Dr North, of Wibsey, Bradford, was stunned when officers called in person with a summons for him to appear in court next week for a speeding offence.

The 55-year-old had only just been released from Armley Jail where Bradford magistrates had sent him for non-payment of his council tax.

He had refused to pay the £78 police precept in protest at levels of burglary, muggings and car crime.

But police delivered by hand the summons to appear in Penrith magistrates next week for an outstanding M6 speeding fine following his daughter's wedding last November.

He stormed: "I couldn't believe it. When you want a police officer on the doorstep they're not there.

"It is the first time I have seen a policeman for months."

He was clocked at 85mph on the M6 last November.

In protest he has sent the summons to West Yorkshire Police Constable Colin Cramphorn with an angry letter.

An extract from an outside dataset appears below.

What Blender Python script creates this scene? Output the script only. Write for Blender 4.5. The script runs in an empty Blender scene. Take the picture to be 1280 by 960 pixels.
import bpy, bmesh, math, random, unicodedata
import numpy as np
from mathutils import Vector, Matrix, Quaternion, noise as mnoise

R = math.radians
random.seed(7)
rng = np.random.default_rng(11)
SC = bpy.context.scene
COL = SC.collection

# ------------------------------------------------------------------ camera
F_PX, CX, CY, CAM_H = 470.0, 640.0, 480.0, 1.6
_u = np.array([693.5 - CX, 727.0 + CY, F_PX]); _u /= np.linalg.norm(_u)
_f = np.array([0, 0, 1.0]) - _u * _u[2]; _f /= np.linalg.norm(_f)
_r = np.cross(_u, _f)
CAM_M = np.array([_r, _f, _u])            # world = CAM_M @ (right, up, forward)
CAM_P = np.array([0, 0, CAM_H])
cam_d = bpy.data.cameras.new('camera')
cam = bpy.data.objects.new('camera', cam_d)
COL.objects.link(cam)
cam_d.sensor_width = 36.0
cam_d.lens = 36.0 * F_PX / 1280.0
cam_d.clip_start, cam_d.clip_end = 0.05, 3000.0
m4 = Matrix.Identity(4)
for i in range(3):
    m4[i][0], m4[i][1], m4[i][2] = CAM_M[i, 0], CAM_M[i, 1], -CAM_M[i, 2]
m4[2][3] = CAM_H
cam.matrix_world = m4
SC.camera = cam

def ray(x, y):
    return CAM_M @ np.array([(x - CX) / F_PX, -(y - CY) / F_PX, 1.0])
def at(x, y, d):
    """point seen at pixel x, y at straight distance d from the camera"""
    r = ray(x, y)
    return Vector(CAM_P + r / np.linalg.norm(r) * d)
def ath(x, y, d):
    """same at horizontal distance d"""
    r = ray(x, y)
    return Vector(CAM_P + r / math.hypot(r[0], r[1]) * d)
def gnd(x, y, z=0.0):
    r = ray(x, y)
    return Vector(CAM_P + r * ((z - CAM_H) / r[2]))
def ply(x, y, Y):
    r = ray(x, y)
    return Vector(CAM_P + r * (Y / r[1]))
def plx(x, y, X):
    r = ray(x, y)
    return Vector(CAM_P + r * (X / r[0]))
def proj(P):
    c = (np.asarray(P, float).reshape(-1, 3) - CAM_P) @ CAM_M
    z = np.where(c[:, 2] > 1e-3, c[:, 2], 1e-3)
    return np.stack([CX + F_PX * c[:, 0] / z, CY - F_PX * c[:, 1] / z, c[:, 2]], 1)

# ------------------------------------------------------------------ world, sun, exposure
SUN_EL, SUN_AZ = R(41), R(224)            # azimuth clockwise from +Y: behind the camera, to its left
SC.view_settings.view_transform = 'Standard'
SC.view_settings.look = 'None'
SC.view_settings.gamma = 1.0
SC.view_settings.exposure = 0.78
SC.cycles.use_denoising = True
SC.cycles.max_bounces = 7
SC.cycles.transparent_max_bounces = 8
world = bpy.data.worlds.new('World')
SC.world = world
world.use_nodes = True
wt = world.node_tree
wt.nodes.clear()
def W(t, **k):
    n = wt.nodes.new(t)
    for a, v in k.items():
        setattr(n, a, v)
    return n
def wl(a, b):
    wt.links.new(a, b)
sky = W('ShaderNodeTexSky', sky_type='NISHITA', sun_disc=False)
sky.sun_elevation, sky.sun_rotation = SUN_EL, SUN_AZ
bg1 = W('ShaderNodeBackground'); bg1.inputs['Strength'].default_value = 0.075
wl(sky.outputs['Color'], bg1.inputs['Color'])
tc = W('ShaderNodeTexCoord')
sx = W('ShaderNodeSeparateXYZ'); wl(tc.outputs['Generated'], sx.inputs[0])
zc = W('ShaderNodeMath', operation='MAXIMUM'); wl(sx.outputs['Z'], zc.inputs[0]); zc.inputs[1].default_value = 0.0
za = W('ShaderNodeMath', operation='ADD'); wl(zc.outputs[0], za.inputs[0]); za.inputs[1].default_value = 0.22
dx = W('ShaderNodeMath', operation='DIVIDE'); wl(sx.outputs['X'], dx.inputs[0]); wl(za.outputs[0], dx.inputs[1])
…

It says: "It was so very, very, thoughtful of your officer to give me such a big bundle of paperwork which invited me to see the Penrith magistrates on July 12.

"Knowing how much you love paperwork, however, I would hate to deprive you of the bundle your officer left with me, so I am sending it to you to add to your own treasured collection."

He added: "When I see people doing 50mph up Wibsey high street then, of course, I am concerned.

"But I do not think 85mph on a motorway is excessive. Motorists are easy targets. If they charge everyone doing 85mph on a motorway they had better start to empty the jails because there are a lot of us out there."

Dr North spent nine hours of a two-week sentence in Armley Prison before the £1,000 he owed was paid off.

Since he was freed he has set up a website - www. prisonerjw7874.blogspot.com

He says he has had more than 450 hits, received 300 e-mails and strangers have called to congratulate him on his protest.

A Cumbria Police spokesman said a summons would normally be posted but that certain circumstances meant a visit "was appropriate".

He said: "In these circumstances we would ask the local force to attend on our behalf. We would not send officers down to West Yorkshire."